### Task statement
Return each line of the data below verbatim; pictures are to be left out.
━━━━━ Information supplied ━━━━━
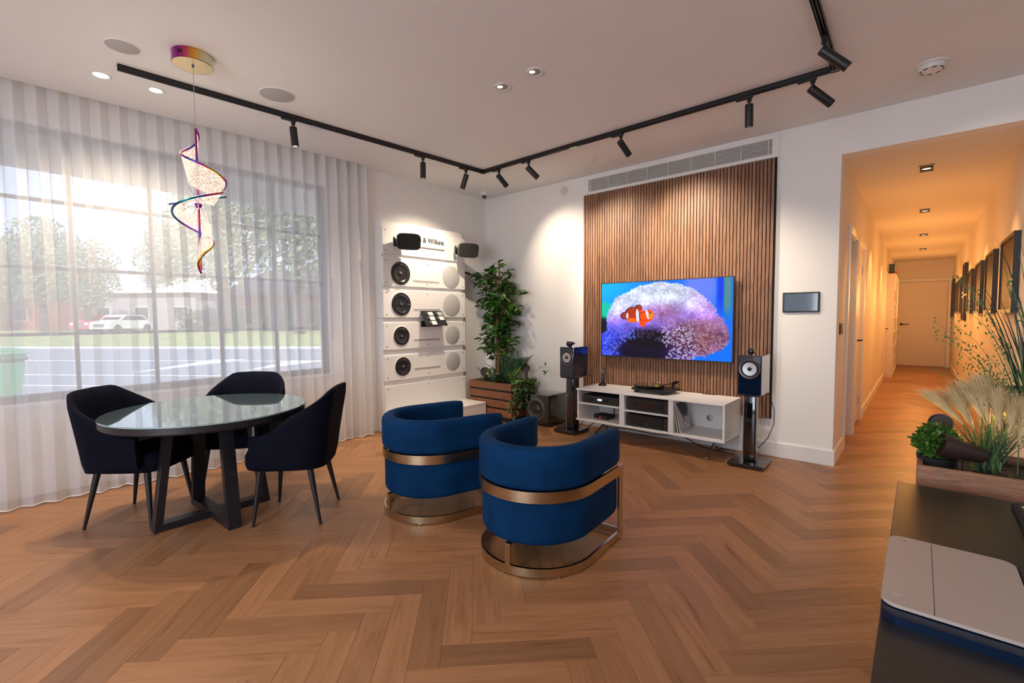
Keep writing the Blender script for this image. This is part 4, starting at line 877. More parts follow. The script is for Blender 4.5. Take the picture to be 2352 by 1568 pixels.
stand_speaker(-1.095,-1.068,1,'tall black speaker stand at the right end of the white console','dark blue standmount speaker at the right end of the console, silver cone',0)
stand_speaker(-2.96,-2.915,-1,'tall black speaker stand at the left end of the white console, beside the subwoofer','dark blue standmount speaker left of the console, silver cone',0)
b=B(); b.tube([(-1.03,4.55,.67),(-.98,4.60,.60),(-.955,4.66,.46),(-.955,4.66,.34),(-.99,4.60,.22),(-1.06,4.54,.12),(-1.07,4.52,.06),(-1.03,4.38,.046)],.0035,6); b.done('speaker_cable',M['black'],cat='cable',label='black speaker cable curving down behind the right speaker',smooth=True)
b=B(); b.tube([(-2.87,4.56,.67),(-2.83,4.66,.62),(-2.86,4.70,.4),(-2.9,4.66,.15),(-2.93,4.56,.044)],.0035,6); b.done('speaker_cable',M['black'],cat='cable',label='black speaker cable hanging behind the left speaker',smooth=True)
b=B(); b.tube([(-2.9,4.66,.006),(-2.75,4.62,.12),(-2.6,4.66,.06),(-2.4,4.70,.07),(-2.1,4.72,.05),(-1.8,4.70,.09),(-1.6,4.68,.02),(-1.4,4.66,.008),(-1.12,4.66,.006)],.005,6); b.done('power_cable',M['black'],cat='cable',label='black cable sagging under the white console along the wall',smooth=True)
b=B(); b.tube([(-2.78,4.6,.17),(-2.70,4.62,.10),(-2.62,4.66,.12),(-2.5,4.7,.15)],.004,6); b.done('power_cable',M['black'],cat='cable',label='short black cable looping under the left end of the console',smooth=True)
# ---------------------------------------------------------------- console
cx0,cx1,cy0,cy1,cz0,cz1=-2.808,-1.272,4.32,4.80,.178,.527
t=thing('media_console','low white media console with open compartments under the television','console',(0,0,0))
tk=.018
B().bb(cx0-.012,cx1+.002,cy0-.006,cy1,cz1-tk,cz1,.002,1).done('top',M['white'],t); B().bb(cx0-.012,cx1+.002,cy0-.006,cy1,cz0,cz0+tk,.002,1).done('bottom',M['white'],t)
B().bb(cx0,cx0+tk,cy0,cy1,cz0+tk,cz1-tk).done('side',M['white'],t); B().bb(cx1-tk,cx1,cy0,cy1,cz0+tk,cz1-tk).done('side',M['white'],t)
for x0,x1 in ((-2.300,-2.245),(-1.785,-1.738)): B().bb(x0,x1,cy0,cy1-.02,cz0+tk,cz1-tk).done('divider',M['white'],t)
B().bb(cx0+tk,-2.300,cy0+.003,cy1-.02,.362,.376).done('shelf',M['white'],t); B().bb(-2.245,-1.785,cy0+.003,cy1-.02,.345,.359).done('shelf',M['white'],t)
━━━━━
### Answer to this exercise
Keep writing the Blender script for this image. This is part 4, starting at line 877. More parts follow. The script is for Blender 4.5. Take the picture to be 2352 by 1568 pixels.
stand_speaker(-1.095,-1.068,1,'tall black speaker stand at the right end of the white console','dark blue standmount speaker at the right end of the console, silver cone',0)
stand_speaker(-2.96,-2.915,-1,'tall black speaker stand at the left end of the white console, beside the subwoofer','dark blue standmount speaker left of the console, silver cone',0)
b=B(); b.tube([(-1.03,4.55,.67),(-.98,4.60,.60),(-.955,4.66,.46),(-.955,4.66,.34),(-.99,4.60,.22),(-1.06,4.54,.12),(-1.07,4.52,.06),(-1.03,4.38,.046)],.0035,6); b.done('speaker_cable',M['black'],cat='cable',label='black speaker cable curving down behind the right speaker',smooth=True)
b=B(); b.tube([(-2.87,4.56,.67),(-2.83,4.66,.62),(-2.86,4.70,.4),(-2.9,4.66,.15),(-2.93,4.56,.044)],.0035,6); b.done('speaker_cable',M['black'],cat='cable',label='black speaker cable hanging behind the left speaker',smooth=True)
b=B(); b.tube([(-2.9,4.66,.006),(-2.75,4.62,.12),(-2.6,4.66,.06),(-2.4,4.70,.07),(-2.1,4.72,.05),(-1.8,4.70,.09),(-1.6,4.68,.02),(-1.4,4.66,.008),(-1.12,4.66,.006)],.005,6); b.done('power_cable',M['black'],cat='cable',label='black cable sagging under the white console along the wall',smooth=True)
b=B(); b.tube([(-2.78,4.6,.17),(-2.70,4.62,.10),(-2.62,4.66,.12),(-2.5,4.7,.15)],.004,6); b.done('power_cable',M['black'],cat='cable',label='short black cable looping under the left end of the console',smooth=True)
# ---------------------------------------------------------------- console
cx0,cx1,cy0,cy1,cz0,cz1=-2.808,-1.272,4.32,4.80,.178,.527
t=thing('media_console','low white media console with open compartments under the television','console',(0,0,0))
tk=.018
B().bb(cx0-.012,cx1+.002,cy0-.006,cy1,cz1-tk,cz1,.002,1).done('top',M['white'],t); B().bb(cx0-.012,cx1+.002,cy0-.006,cy1,cz0,cz0+tk,.002,1).done('bottom',M['white'],t)
B().bb(cx0,cx0+tk,cy0,cy1,cz0+tk,cz1-tk).done('side',M['white'],t); B().bb(cx1-tk,cx1,cy0,cy1,cz0+tk,cz1-tk).done('side',M['white'],t)
for x0,x1 in ((-2.300,-2.245),(-1.785,-1.738)): B().bb(x0,x1,cy0,cy1-.02,cz0+tk,cz1-tk).done('divider',M['white'],t)
B().bb(cx0+tk,-2.300,cy0+.003,cy1-.02,.362,.376).done('shelf',M['white'],t); B().bb(-2.245,-1.785,cy0+.003,cy1-.02,.345,.359).done('shelf',M['white'],t)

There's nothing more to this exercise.